Adventures of Sherlock Holmes

ADVENTURE VI. - THE ADVENTURE OF SILVER BLAZE
BY A. CONAN DOYLE




Is it an accident that the white  on Silver Blaze's head resembles
the white streak that sets off a pair of spats and an imaginative mind?

    This is a story of imagination - who has it, who doesn't. And Sidney Paget uses the deerstalker hat, the ultimate symbol of Sherlock Holmes, as one guide to who does and who doesn't have imagination in the best conceived and executed of the canon tales, "Silver Blaze.".  But a deerstalker alone is not enough - spats are a must!

    Obviously, Holmes has imagination.  Who else would wear a deerstalker hat, and an oversized hooded duster to the moors of Dartmoor then put on a pair of spats to finish the wardrobe?  In this interior scene of the railroad carriage, his traveling companion, Dr. Watson is much more conservatively, and unimaginatively dressed. With his formal, coat and collar, bowler and boots he is suitably attired to both meet the sportsman, Colonel Ross  and tramp the moors in search of a lost horse.   Juxtaposed by Paget across from Holmes in a first class  railroad car, Watson is the stereotypical practical Victorian traveler legs crossed and cigar dangling, while Holmes, looks as if he is trying out a new disguise that incorporates a wild mismatch of GQ,  Lands End and Trappist monk attire.

    But, Watson's very practical attire matches his very practical observations that  Straker's wounds may be self-inflicted and the observation that Silver Blaze was joined by a human on the moor. "Quite so," says Holmes and thanks Watson for saving them a long trip. But this is condensation of the worst kind.  Watson is two steps behind Holmes, and the attire Paget dresses him in confirms the lack of imagination of the faithful but unimaginative friend. Paget knew that Watson would never sport spats on the moors, but spats and a deerstalker and an outrageous cloak would lift Holmes above the Victorian fashions of the unimaginative.
 
 

   Poor Inspector Gregory.   Holmes twice damns Inspector Gregory with faint praise by saying that he lacks only imagination to make him a superb inspector. Doyle fulfills this evaluation by portraying Gregory as the thorough and respectful follower who chides himself for missing  a slight clue.  Paget furthers this image of an overachieving flatfoot  by picturing Gregory in the background of the first image, and hat in hand in the second.  Further, he wears very practical boots instead of the more imaginative spats of Holmes and Col. Ross.  And Paget could not resist the bearded giant  Scotsman image that makes Gregory look like The Wallace  captured and clothed by Fleet Street before being paraded through the villages in a cage.

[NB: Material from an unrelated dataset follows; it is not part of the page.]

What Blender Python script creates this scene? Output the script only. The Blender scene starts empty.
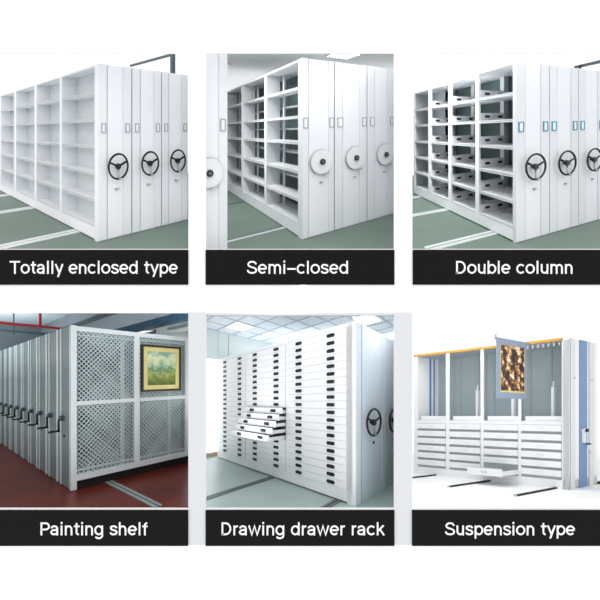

    At first glance, Col. Ross seems unimaginative.  Doyle puts words of complaint and distrust in his mouth, but at the same time, he trusts Holmes up to race time that Silver Blaze will run.  And at the moment of triumph, he wishes only to know the identity of the murderer of Starker.  How does Paget show this imagination?  Its the spats! He and Holmes stand clasping hands with spread spatted feet  in a recognition of the imagination of two men who see  beyond the winning of the race to greater issues.   The practical booted Gregory and Watson stand behind the two and are given a patronizing once over by a porter in the background.
 

 
    Paget  draws Straker and Silas Brown as the yin and yang of horse trainers. Straker's death scene depicts a typical English workman's clothing.  A common coat with no tie and boots that do not shine. Dead in the brambles, a victim of his unimaginative idea to geld a horse's tendon - and bested by a beast who would have nonesuch.

    On the other hand, Silas Brown shrugs off the idea to do the right thing and lead Silver Blaze back to his owner and hides him in the manner of a Poe Purloined Letter, among the beasts in his own stall. A disguise good enough to fool booted inspectors, but not a bespatted detective.

    Straker dies for his duplicity, while Brown lives on protected by Holmes himself, who tells Col. Ross that the horse was cared for "by one of his neighbors." A bit of fiction that is too easily swallowed by the supposedly imaginative  Col Ross and can only be explained by the fact that Ross has changed from his spats to more formal footwear for the running of the Wessex Cup.

    The game is afoot in this tale, and who is shod how is a key that Paget uses to reveal imagination to us all.